Do you always assume the mechs are the assault force?


> - - - - - - - -
> 
> More thoughts:
> 
> * Current tanks are built around one big gun, while stereotypical
>   Mecha often have two main guns in the two arms.
> 
>   Right now, one full-weight tank gun beats two half-weight tank
>   guns. Things are different for AAA use, where RoF counts for
>   more than punch. What future technologies could de-emphasize
>   weapon weight?

Are the mechs assumed to be higher TL?

>   - Maybe stored power and recharge times (or stowed ammo) are the
>     limiting factor, not gun size. Maybe some of the more energetic
>     beam weapons could be available.

Make new assumptions?

Mecha plasma rifle - 500 anti-materiel shots or 3 tank killing plasma shots
per 1 ton magazine
Build the weapons with special restrictions as they are built for niches
never made before.  Set on anti tank it needs a 5 minute cool down as the
coil will probably melt in standard atmo if fired out.
I am approaching this as I would as GM - cool piece of kit, but it needs a
shroud of foam over it to hide it from enemy sensors, but it pops the shroud
to cool. Or cans of coolant.

Mass effect suggests sand sized rounds fired down relativistic massdrivers
ripped from bars of metal as personal weapons.  
[And collapsing guns, which is nice :)]

Railgun or energy weapon, it makes the mech detectable.  Are they nukes?

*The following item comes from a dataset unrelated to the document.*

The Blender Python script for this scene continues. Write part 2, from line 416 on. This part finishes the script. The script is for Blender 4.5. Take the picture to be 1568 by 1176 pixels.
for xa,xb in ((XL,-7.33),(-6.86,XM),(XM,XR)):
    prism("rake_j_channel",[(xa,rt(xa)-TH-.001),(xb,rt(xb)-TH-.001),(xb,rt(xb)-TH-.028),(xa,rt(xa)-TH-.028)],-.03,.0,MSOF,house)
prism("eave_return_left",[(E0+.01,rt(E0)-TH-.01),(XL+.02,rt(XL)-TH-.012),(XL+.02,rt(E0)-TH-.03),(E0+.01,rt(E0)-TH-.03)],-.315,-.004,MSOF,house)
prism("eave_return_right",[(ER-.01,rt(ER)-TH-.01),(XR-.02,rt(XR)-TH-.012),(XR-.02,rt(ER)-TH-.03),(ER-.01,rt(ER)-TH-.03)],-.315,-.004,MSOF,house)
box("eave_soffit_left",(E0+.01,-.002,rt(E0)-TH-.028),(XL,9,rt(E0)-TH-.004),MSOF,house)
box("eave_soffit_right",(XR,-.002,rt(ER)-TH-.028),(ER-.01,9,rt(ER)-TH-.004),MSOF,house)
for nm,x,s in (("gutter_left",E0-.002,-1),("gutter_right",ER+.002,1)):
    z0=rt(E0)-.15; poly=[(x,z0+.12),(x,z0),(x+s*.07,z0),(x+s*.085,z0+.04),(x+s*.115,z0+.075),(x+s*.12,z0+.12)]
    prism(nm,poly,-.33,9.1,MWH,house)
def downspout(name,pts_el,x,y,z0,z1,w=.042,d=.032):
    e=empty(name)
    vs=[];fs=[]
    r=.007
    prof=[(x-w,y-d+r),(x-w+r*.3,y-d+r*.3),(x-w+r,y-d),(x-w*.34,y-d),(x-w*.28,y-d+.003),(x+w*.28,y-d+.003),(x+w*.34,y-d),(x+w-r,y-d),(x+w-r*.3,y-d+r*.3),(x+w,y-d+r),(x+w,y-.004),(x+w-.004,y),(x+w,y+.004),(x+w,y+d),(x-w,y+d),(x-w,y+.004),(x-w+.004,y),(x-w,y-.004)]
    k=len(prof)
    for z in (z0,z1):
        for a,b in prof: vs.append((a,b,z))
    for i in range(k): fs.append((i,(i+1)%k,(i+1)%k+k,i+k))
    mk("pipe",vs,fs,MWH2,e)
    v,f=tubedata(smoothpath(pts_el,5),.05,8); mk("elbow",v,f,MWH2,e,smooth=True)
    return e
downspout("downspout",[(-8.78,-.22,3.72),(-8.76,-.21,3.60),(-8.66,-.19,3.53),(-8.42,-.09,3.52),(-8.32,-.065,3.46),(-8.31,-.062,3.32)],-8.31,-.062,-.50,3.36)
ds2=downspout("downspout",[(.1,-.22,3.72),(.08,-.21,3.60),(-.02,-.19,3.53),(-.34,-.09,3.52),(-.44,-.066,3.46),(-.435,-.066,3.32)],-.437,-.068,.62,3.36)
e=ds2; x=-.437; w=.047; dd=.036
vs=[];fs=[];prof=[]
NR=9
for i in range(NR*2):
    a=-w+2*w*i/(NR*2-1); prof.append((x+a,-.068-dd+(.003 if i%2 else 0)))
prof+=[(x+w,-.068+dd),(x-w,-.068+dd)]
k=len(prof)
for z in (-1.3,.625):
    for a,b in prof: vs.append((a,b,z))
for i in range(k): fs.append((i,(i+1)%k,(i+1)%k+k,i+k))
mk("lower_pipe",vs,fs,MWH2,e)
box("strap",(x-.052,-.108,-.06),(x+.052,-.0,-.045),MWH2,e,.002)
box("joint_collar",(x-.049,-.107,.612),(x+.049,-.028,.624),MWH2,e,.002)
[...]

>   - Maybe weapons are powerful enough that even small guns can
>     penetrate available armor. With the existing GURPS rules, the
>     that might mean selecting micronukes, or declaring that the
>     most advanced armor of the TL isn't developed yet, while all
>     weapons are there.

Make most vehicular armour ablative?  Lock armour to 75% of the best TL
appropriate DR:DAM figures

>   - As briefly mentioned above, perhaps it becomes necessary to let
>     the main gun double for air/missile defense, even if that comes
>     at reduced anti-ground performance.

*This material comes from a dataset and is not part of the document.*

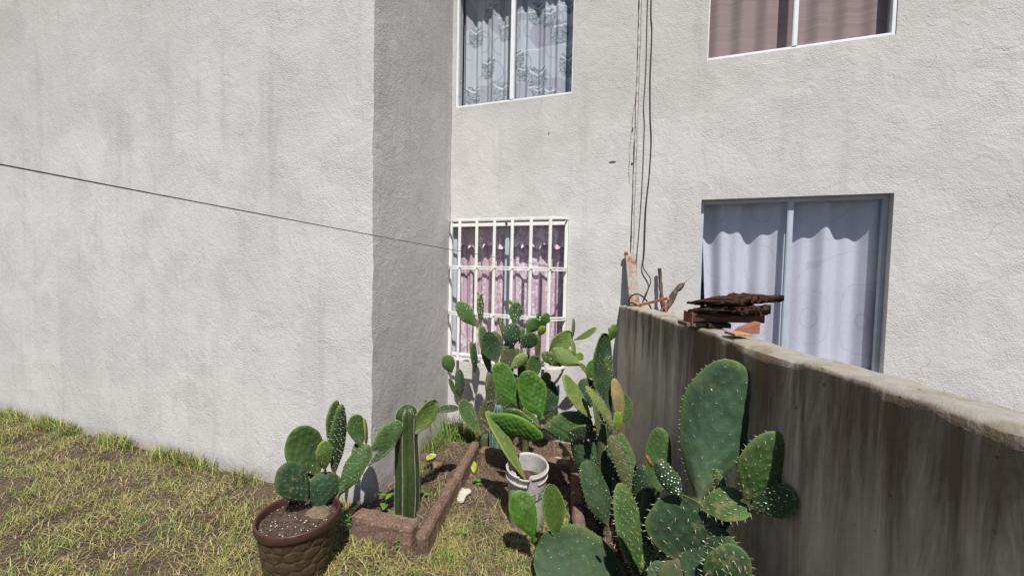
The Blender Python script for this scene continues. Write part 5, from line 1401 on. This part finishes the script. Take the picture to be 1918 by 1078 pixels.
# stones and shards
def stone_thing(name, p, s, mat, label, cat, seed):
    V = []; F = []; n, m_ = 10, 7
    for i in range(m_ + 1):
        for k in range(n):
            a_ = math.pi * i / m_; th = 2 * math.pi * k / n
            q = Vector((math.sin(a_) * math.cos(th), math.sin(a_) * math.sin(th), math.cos(a_)))
            r = 1 + 0.35 * nz(q.x * 1.6 + seed, q.y * 1.6, q.z * 1.6)
            V.append((p[0] + q.x * s[0] * r, p[1] + q.y * s[1] * r, p[2] + q.z * s[2] * r))
    for i in range(m_):
        for k in range(n): F.append((i * n + k, (i + 1) * n + k, (i + 1) * n + (k + 1) % n, i * n + (k + 1) % n))
    return tag(mesh_obj(name, V, F, mat, smooth=True), label, cat)
M['pale_stone'] = simple('pale_stone', (0.50, 0.46, 0.40), .9, .2, 40, .4, 80)
b = MB(); sh = [(-0.318, 2.420), (-0.300, 2.395), (-0.272, 2.405), (-0.262, 2.470), (-0.235, 2.505), (-0.250, 2.535), (-0.283, 2.530), (-0.296, 2.550), (-0.312, 2.500)]
nn = len(sh); b.add([(x, y, 0.022 + .05 * (y - 2.4)) for x, y in sh] + [(x, y, 0.010 + .05 * (y - 2.4)) for x, y in sh], [tuple(range(nn)), tuple(range(2 * nn - 1, nn - 1, -1))] + [(i, i + nn, (i + 1) % nn + nn, (i + 1) % nn) for i in range(nn)])
tag(b.build('plaster_shard', M['pale_stone'], bevel=.002), 'flat pale plaster shard on the bare soil beside the left block row', 'shard')
stone_thing('stone', (-0.52, 2.80, 0.045), (0.045, 0.035, 0.022), simple('brown_stone', (0.20, 0.115, 0.075), .9, .4, 50, .6, 70), 'reddish brown stone behind the columnar cactus', 'stone', 2)
stone_thing('stone', (-0.575, 2.955, 0.04), (0.030, 0.022, 0.014), M['pale_stone'], 'small pale pebble next to the yellow leaf', 'stone', 5)
stone_thing('stone', (0.36, 2.93, 0.035), (0.050, 0.035, 0.022), M['pale_stone'], 'pale stone on the soil behind the short right block', 'stone', 8)
stone_thing('stone', (-0.40, 3.36, 0.04), (0.045, 0.03, 0.025), simple('tan_stone', (0.32, 0.24, 0.17), .9, .3, 40, .4, 80), 'tan stone lying at the foot of the facade', 'stone', 11)
# pink clothes pegs
M['peg'] = simple('pink_plastic', (0.50, 0.24, 0.32), .5, .15, 30)
pg_ = empty('clothes_peg', (0.50, 2.335, 0.02)); tag(pg_, 'faded pink clothes peg on the soil right of the block row', 'clothes peg')
for d in (-1, 1):
    b = MB(); b.sweep([(0.522, 2.30, 0.022), (0.505 + .004 * d, 2.335, 0.026), (0.490 + .020 * d, 2.375, 0.024)], 0.009, 0.010); b.build('jaw', M['peg'], pg_, world=True, bevel=.001)
pg2 = empty('clothes_peg', (0.135, 2.18, 0.275)); tag(pg2, 'pink peg lying on the soil inside the white bucket', 'clothes peg')
for d in (-1, 1):
    b = MB(); b.sweep([(0.118, 2.185 + .01 * d, 0.282), (0.14, 2.185, 0.284), (0.156, 2.180 - .008 * d, 0.280)], 0.006, 0.006); b.build('jaw', M['peg'], pg2, world=True)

Higher rof, lower velocity?

>   - Energy-phasing surfaces could render the whole point moot.

Yes - and perhaps that's the mechs advantage.

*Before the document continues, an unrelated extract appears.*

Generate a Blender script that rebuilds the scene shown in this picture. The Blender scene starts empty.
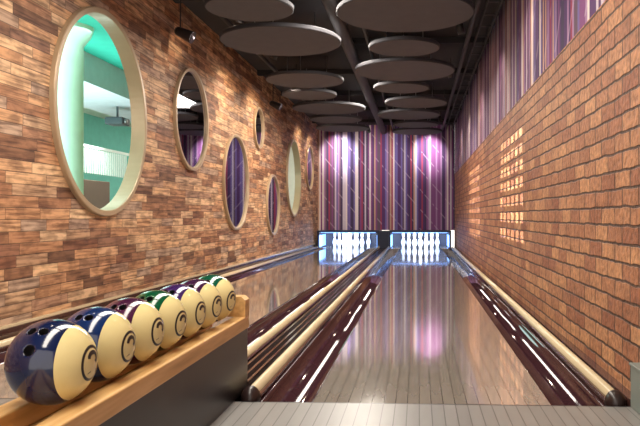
import bpy, bmesh, math, random
from mathutils import Vector, Matrix
random.seed(7)
sc=bpy.context.scene
COL=sc.collection
try:
    sc.view_settings.view_transform='Standard'
    sc.view_settings.look='None'
except Exception: pass

def lin(c):
    r=[]
    for v in c[:3]:
        v=v/255.0
        r.append(v/12.92 if v<=0.04045 else ((v+0.055)/1.055)**2.4)
    return (r[0],r[1],r[2],1.0)

# ---------------------------------------------------------------- node helpers
class NT:
    def __init__(s,name):
        s.m=bpy.data.materials.new(name); s.m.use_nodes=True
        s.t=s.m.node_tree; s.b=s.t.nodes['Principled BSDF']
    def n(s,typ,**k):
        nd=s.t.nodes.new(typ)
        for a,b in k.items(): setattr(nd,a,b)
        return nd
    def l(s,a,b): s.t.links.new(a,b)
    def math(s,op,a,b=None,c=None):
        nd=s.n('ShaderNodeMath',operation=op)
        for i,v in enumerate((a,b,c)):
            if v is None: continue
            if isinstance(v,(int,float)): nd.inputs[i].default_value=v
            else: s.l(v,nd.inputs[i])
        return nd.outputs[0]
    def obj(s):
        tc=s.n('ShaderNodeTexCoord'); sp=s.n('ShaderNodeSeparateXYZ'); s.l(tc.outputs['Object'],sp.inputs[0])
        return tc.outputs['Object'],sp.outputs[0],sp.outputs[1],sp.outputs[2]
    def comb(s,x,y,z=0.0):
        nd=s.n('ShaderNodeCombineXYZ')
        for i,v in enumerate((x,y,z)):
            if isinstance(v,(int,float)): nd.inputs[i].default_value=v
            else: s.l(v,nd.inputs[i])
        return nd.outputs[0]
    def white(s,vec):
        nd=s.n('ShaderNodeTexWhiteNoise',noise_dimensions='3D'); s.l(vec,nd.inputs['Vector']); return nd.outputs['Value']
    def noise(s,vec,scale,detail=3):
        nd=s.n('ShaderNodeTexNoise'); nd.inputs['Scale'].default_value=scale; nd.inputs['Detail'].default_value=detail
        s.l(vec,nd.inputs['Vector']); return nd.outputs['Fac']
    def ramp(s,fac,stops,const=False):
        nd=s.n('ShaderNodeValToRGB'); r=nd.color_ramp
        if const: r.interpolation='CONSTANT'
        while len(r.elements)<len(stops): r.elements.new(0.5)
        for i,(p,c) in enumerate(stops):
            r.elements[i].position=p; r.elements[i].color=lin(c)
        s.l(fac,nd.inputs[0]); return nd.outputs[0]
    def mix(s,fac,a,b,mode='MIX'):
        nd=s.n('ShaderNodeMix',data_type='RGBA',blend_type=mode)
        if isinstance(fac,(int,float)): nd.inputs[0].default_value=fac
        else: s.l(fac,nd.inputs[0])
        for i,v in ((6,a),(7,b)):
            if isinstance(v,tuple): nd.inputs[i].default_value=v
            else: s.l(v,nd.inputs[i])
        return nd.outputs[2]
    def bump(s,h,strength=0.5,dist=0.01):
        nd=s.n('ShaderNodeBump'); nd.inputs['Strength'].default_value=strength; nd.inputs['Distance'].default_value=dist
        s.l(h,nd.inputs['Height']); s.l(nd.outputs[0],s.b.inputs['Normal'])
    def base(s,c):
        if isinstance(c,tuple): s.b.inputs['Base Color'].default_value=c
        else: s.l(c,s.b.inputs['Base Color'])
    def set(s,rough=0.5,metal=0.0,spec=None,coat=None):
        s.b.inputs['Roughness'].default_value=rough; s.b.inputs['Metallic'].default_value=metal
        if spec is not None: s.b.inputs['Specular IOR Level'].default_value=spec
        if coat is not None: s.b.inputs['Coat Weight'].default_value=coat; s.b.inputs['Coat Roughness'].default_value=0.05
        return s.m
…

> * Orbital fire could put an upper limit on the size of viable AFVs,
>   both legged and tracked/wheeled (so tanks are not singled out in
>   any way), and the contest between a 5-ton Mecha (almost a large
>   battlesuit) and a 5-ton tank might look different than the
>   contest between a 50-ton Mecha and a 50-ton tank.
> 
>   The size limit is not a firm limit, just a rule of thumb that
>   one big vehicle draws more fire than ten little ones, unless the
>   forward observer screams loudly enough to go after ONE of the
>   little ones with an orbital sledge hammer.

Good one.

And it explains mecha for assault and crops mecha to moderately sensible
sub-20 ton sizes.

> * A stargate or transporter limits the dimensions of AFVs which
>   can be deployed easily. Mecha can kneel and tuck in their head.
>   Against a special folding tank, the Mecha doesn't look quite as
>   bad. Similar to the forcefield idea, except that this time the
>   Mecha can stand up after deployment.

This, imo, is another nail on the 100 tonne tank.
[Although I will always have a soft spot for the Bolo XXX]

> * Abandon the goal of beating tanks, and make it better than an
>   equally heavy recon AFV. That brings the size down a little,
>   too.
> 
> Onno

Since I reckon the MBT likely is dead on worlds that don't have multiple
polities, it seems a more reasonable and plausible balance, imo.